Not very long given ample resources and nothing else to do. I doubt they were working under those conditions.
Engineering is the art of technical and economic tradeoffs. Engineers use their judgement, experienced engineers simply have a larger pool of good and bad judgements to draw on. They still get things wrong for the same reasons Uncle Bob has to debug the code he writes, they're human and make mistakes.
The domain of automobile use encompasses more variables than a website - there's no sleet over TCP/IP and broken internationalization doesn't result in crushed vertebrae. The vast majority of software engineers and programmers live in a world where the calculus for balancing technical/economic tradeoffs don't involve life safety and billions of dollars of capital investment in the pans.
You're taking four words from an article (not original sources) and deducing a root cause.
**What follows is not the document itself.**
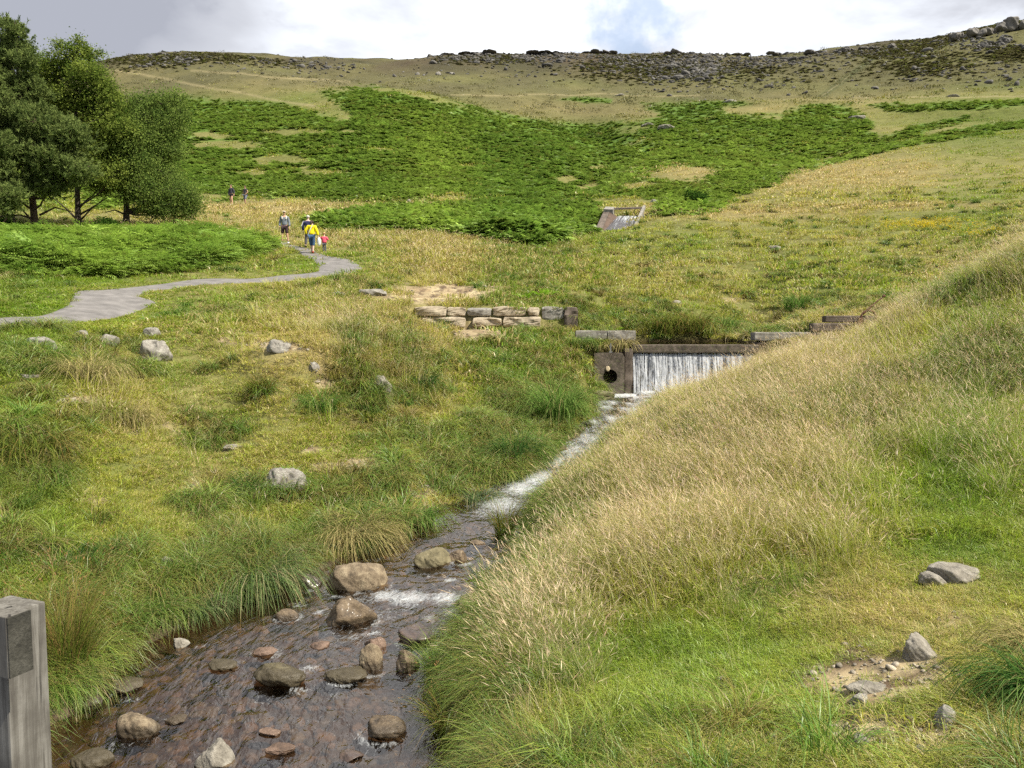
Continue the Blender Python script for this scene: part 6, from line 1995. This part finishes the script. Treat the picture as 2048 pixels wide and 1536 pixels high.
def P_(nm, kc, infl, col):
    return (nm, kc[0], kc[1], infl, col)


SK = (.55, .32, .22)
tj, sh = torso(1.0), torso(0.4)


def straps(root, J):
    for sx_ in (-1, 1):
        V, Fc = tube_np([(.10 * sx_, -.13, 1.30), (.115 * sx_, -.10, 1.42), (.11 * sx_, .02, 1.48), (.10 * sx_, .12, 1.40)], [.026] * 4, 8)
        link('shoulder_strap', mesh_np('shoulder_strap', V, Fc, None, True), flat_mat('pale_strap', (.62, .60, .52), .8, .1), root)
    V, Fc = rock_np(3, (.26, .14, .40), .3, 3, .02)
    link('rucksack', mesh_np('rucksack', V, Fc, None, True), flat_mat('rucksack_cloth', (.55, .53, .45), .8, .1), root, (0, .19, 1.24))


figure(570, 489, None, 65, R(6), 'person in a tan cap, grey blue jacket and dark shorts standing facing us',
       dict(anL=(.17, .03, .09), toL=(.19, -.12, .035), knL=(.13, -.01, .49), anR=(-.17, .03, .09), toR=(-.22, -.11, .035), knR=(-.13, -.01, .49)),
       SK, [P_('jacket', tj, .022, (.16, .185, .22)), P_('shorts', legs(.88), .024, (.045, .022, .028)), P_('sock', sock('L'), .004, (.01, .01, .01)), P_('sock', sock('R'), .004, (.01, .01, .01)),
            P_('shoe', feet('L'), .012, (.8, .8, .8)), P_('shoe', feet('R'), .012, (.8, .8, .8))], cap=(.50, .42, .32), extra=straps)


def ponytail(root, J):
    hd = Vector(J['head'])
    V, Fc = tube_np([hd + Vector((0, .10, .06)), hd + Vector((.01, .16, -.02)), hd + Vector((.02, .16, -.18)), hd + Vector((.025, .15, -.36))], [.04, .05, .04, .012], 10)
    link('ponytail', mesh_np('ponytail', V, Fc, None, True), flat_mat('dark_brown_hair', (.035, .018, .012), .7, .3, 60), root)
    V, Fc = tube_np([(-.06, .115, 1.45), (.04, .15, 1.25), (.14, .13, 1.02), (.20, .10, .92)], [.018] * 4, 8)
    link('bag_strap', mesh_np('bag_strap', V, Fc, None, True), flat_mat('white_strap', (.75, .75, .75), .8, .05), root)


figure(624, 508, None, 66, R(180 + 4), 'person in a bright yellow jacket and blue cropped jeans walking away with a dark ponytail',
       dict(elR=(.33, .03, 1.16), wrR=(.25, -.1, 1.0), paR=(.22, -.13, .96), shR=(.17, 0, 1.40), shL=(-.17, 0, 1.40), elL=(-.28, .0, 1.14), wrL=(-.33, -.04, .92), paL=(-.345, -.05, .865),
            hiR=(.09, 0, .90), hiL=(-.09, 0, .90), knL=(-.08, -.05, .49), anL=(-.06, .05, .10), toL=(-.06, -.10, .035), knR=(.06, -.10, .50), anR=(.02, -.12, .12), toR=(.02, -.27, .05), chest=(0, -.04, 1.27), neckb=(0, -.07, 1.41), neck=(0, -.09, 1.49), chin=(0, -.12, 1.54), head=(0, -.12, 1.62), crown=(0, -.10, 1.69)),
       (.62, .42, .34), [P_('jacket', tj, .038, (.80, .66, .0)), P_('jeans', legs(.25, b='an'), .022, (.045, .10, .20)), P_('shoe', feet('L'), .012, (.50, .07, .05)), P_('shoe', feet('R'), .012, (.50, .07, .05))],
       hair=(.035, .018, .012), face=False, extra=ponytail)


def pinkhair(root, J):
    pass


wp = hit(649, 507)
figure(649, 507, None, 43, R(180 - 4), 'small child in a pink coat and grey leggings with blond curls held by the hand',
       dict(head=(0, -.01, 1.55), crown=(0, 0, 1.66), chin=(0, -.02, 1.44), neck=(0, 0, 1.36), neckb=(0, 0, 1.28), chest=(0, 0, 1.12), waist=(0, 0, .94), pelvis=(0, 0, .78), hiL=(.09, 0, .72), hiR=(-.09, 0, .72), knL=(.08, 0, .40), knR=(-.08, -.02, .40), anL=(.08, .02, .10), anR=(-.07, .0, .10), toL=(.09, -.14, .04), toR=(-.07, -.16, .04),
            shL=(.15, 0, 1.24), elL=(.30, .0, 1.14), wrL=(.34, -.06, 1.28), paL=(.345, -.07, 1.33), shR=(-.15, 0, 1.24), elR=(-.28, 0, 1.10), wrR=(-.30, -.08, 1.02), paR=(-.30, -.1, .98)),
       (.6, .4, .3), [('coat', {('pelvis', 'knL', .0): .05, 'waist': .05, 'chest': .02, 'neckb': .01, 'shL': .01, 'elL': .01, ('elL', 'wrL', .9): .01, 'shR': .01, 'elR': .01, ('elR', 'wrR', .9): .01},
                       [(('pelvis', 'knL', .0), 'waist', 'chest', 'neckb'), ('neckb', 'shL', 'elL', ('elL', 'wrL', .9)), ('neckb', 'shR', 'elR', ('elR', 'wrR', .9))], .03, (.72, .09, .16)),
                      P_('leggings', legs(.9, b='an'), .006, (.10, .10, .13)), P_('shoe', feet('L'), .012, (.7, .7, .7)), P_('shoe', feet('R'), .012, (.3, .3, .32))],
       hair=(.50, .32, .15), face=False)


def stripe_(root, J):
    V, Fc = tube_np([Vector(J['shR']) + Vector((.045, .06, .05)), Vector(J['elR']) + Vector((.05, .06, .03))], [.02, .02], 8)
    link('sleeve_stripe', mesh_np('sleeve_stripe', V, Fc, None, True), flat_mat('white_stripe', (.75, .75, .75), .8, .05), root)


figure(617, 497, None, 64, R(180), 'person with thin grey hair in a navy jacket hidden behind the yellow jacket',
       dict(shL=(-.19, 0, 1.40), shR=(.19, 0, 1.40), elL=(-.27, 0, 1.14), elR=(.29, 0, 1.14), wrL=(-.27, -.06, .92), wrR=(.28, -.06, .92), paL=(-.27, -.07, .86), paR=(.28, -.07, .86), hiL=(-.09, 0, .9), hiR=(.09, 0, .9), knL=(-.11, -.08, .5), knR=(.11, .02, .5), anL=(-.12, -.08, .1), anR=(.12, .12, .12), toL=(-.12, -.25, .04), toR=(.12, -.03, .04)),
       (.62, .42, .34), [P_('jacket', tj, .03, (.025, .03, .10)), P_('trousers', legs(.9, b='an'), .02, (.06, .06, .07)), P_('shoe', feet('L'), .012, (.05, .05, .05)), P_('shoe', feet('R'), .012, (.05, .05, .05))],
       hair=(.50, .47, .42), face=False, extra=stripe_)
figure(463, 411, None, 40, R(-20), 'left of two distant walkers, in a dark top and black shorts with white shoes',
       dict(elL=(.27, .06, 1.15), wrL=(.30, .0, .93), paL=(.30, -.02, .87), anL=(.20, -.10, .09), toL=(.22, -.26, .035), knL=(.15, -.12, .5), anR=(-.14, .10, .10), toR=(-.15, -.05, .035)),
       SK, [P_('top', tj, .018, (.035, .035, .05)), P_('shorts', legs(.45), .02, (.012, .012, .015)), P_('shoe', feet('L'), .012, (.8, .8, .8)), P_('shoe', feet('R'), .012, (.8, .8, .8))],
       hair=(.10, .06, .04), group='distant walkers by the bracken')
figure(491, 411, None, 38, R(-30), 'right of two distant walkers, in a dark vest and grey blue knee shorts',
       dict(elL=(.28, .06, 1.16), wrL=(.22, -.1, 1.02), paL=(.20, -.13, .98), elR=(-.28, .0, 1.15), wrR=(-.34, -.08, .95), paR=(-.35, -.1, .90), anL=(.16, -.10, .09), toL=(.18, -.26, .035), knL=(.13, -.12, .5), anR=(-.12, .12, .12), toR=(-.13, -.03, .035)),
       (.42, .25, .17), [P_('vest', sh, .018, (.05, .05, .06)), P_('shorts', legs(1.0), .022, (.13, .15, .19)), P_('shoe', feet('L'), .012, (.04, .04, .04)), P_('shoe', feet('R'), .012, (.04, .04, .04))],
       hair=(.08, .05, .03), group='distant walkers by the bracken')
# white carrier bag in the yellow-jacketed walker's right hand
p = hit(624, 508)
V, Fc = rock_np(12, (.20, .12, .42), .25, 3, .06)
o = link('carrier_bag', mesh_np('carrier_bag', V, Fc, None, True), flat_mat('white_plastic', (.80, .82, .85), .5, .06), None, (p.x + 0.37, p.y + .02, p.z + 0.62))
tag(o, 'white carrier bag hanging from the hand of the yellow jacket walker', 'bag')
In the absence of those four words -- which is the only time 'deadline' is mentioned -- would you draw the same conclusion? I do not.
I could argue that fudging the records is a 'root cause' of why the investigation took longer. If you want to go reductio ad absurdum then really the root cause is ultimately human fallibility.
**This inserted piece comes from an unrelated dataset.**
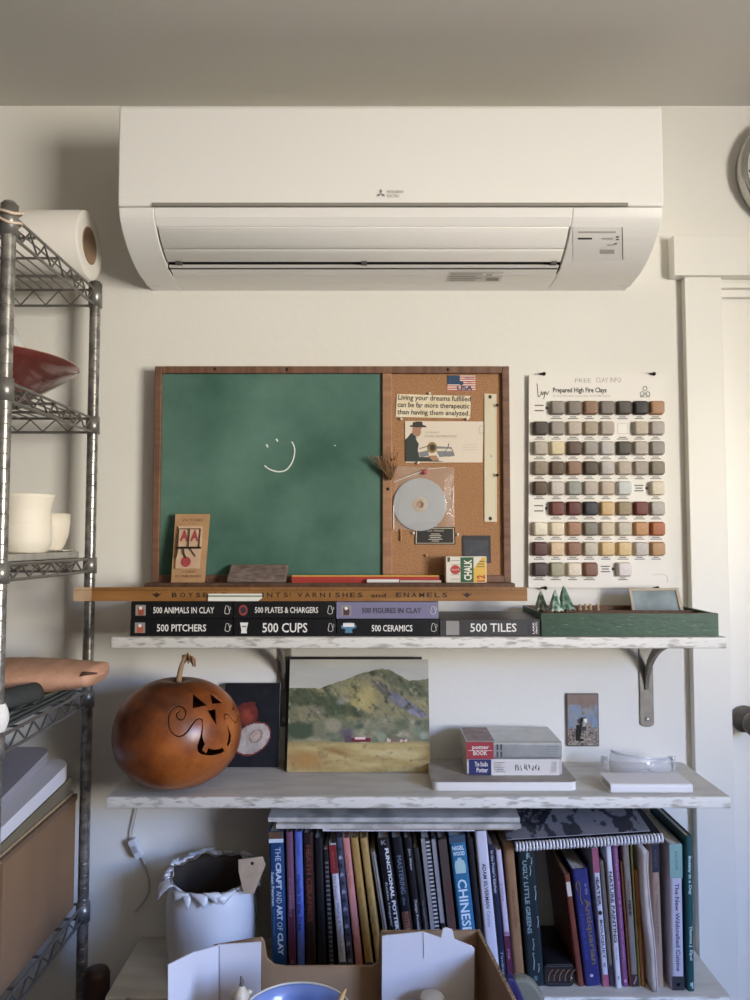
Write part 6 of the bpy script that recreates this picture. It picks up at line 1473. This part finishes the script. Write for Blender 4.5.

> then really the root cause is ultimately human fallibility.
I'm not sure why you see this as 'absurdity', because it is a problem and it is something we try to design around with everything from good UIs to fatigue management.
I see it as absurd because when you get to that level, there's no information about what you can practically do to fix it. You've gone way past the threshold of usefulness — if you get my meaning (in other words, this reductionist view could end with "because, physics", but that's not very helpful).
You don't attempt to fix human fallibility itself but instead create systems and process to reduce both it's likelihood and impact (as you describe) for specific scenarios. Those systems and processes can then be improved and new scenarios added.
In this particular case, I find the reduction to 'management and hard deadlines' to be a useless summary (as well as incorrect) as it goes beyond the threshold.
> I see it as absurd because when you get to that level, there's no information about what you can practically do to fix it.
I disagree. I see it as important to recognize our shortcomings and find successful ways to deal with them. It may be that we haven't yet figured this out in general, but figuring out specific cases may allow us to solve individual pieces of the problem one at a time and improve things even if we cannot fully overcome our flaws.
> Changing a part, without also changing it's part-number, doesn't sound like a normal thing to do (and then forget about).
This really depends. If the original part was not being made to spec and the "new" part was to spec, the specs never changed and therefore the part number shouldn't change. They would just identify that parts with serial numbers or stamp dates up to X were not made to spec or defective.
This is a complex issue and I do not agree with the (over-simplistic) reduction to 'management' and 'deadlines'.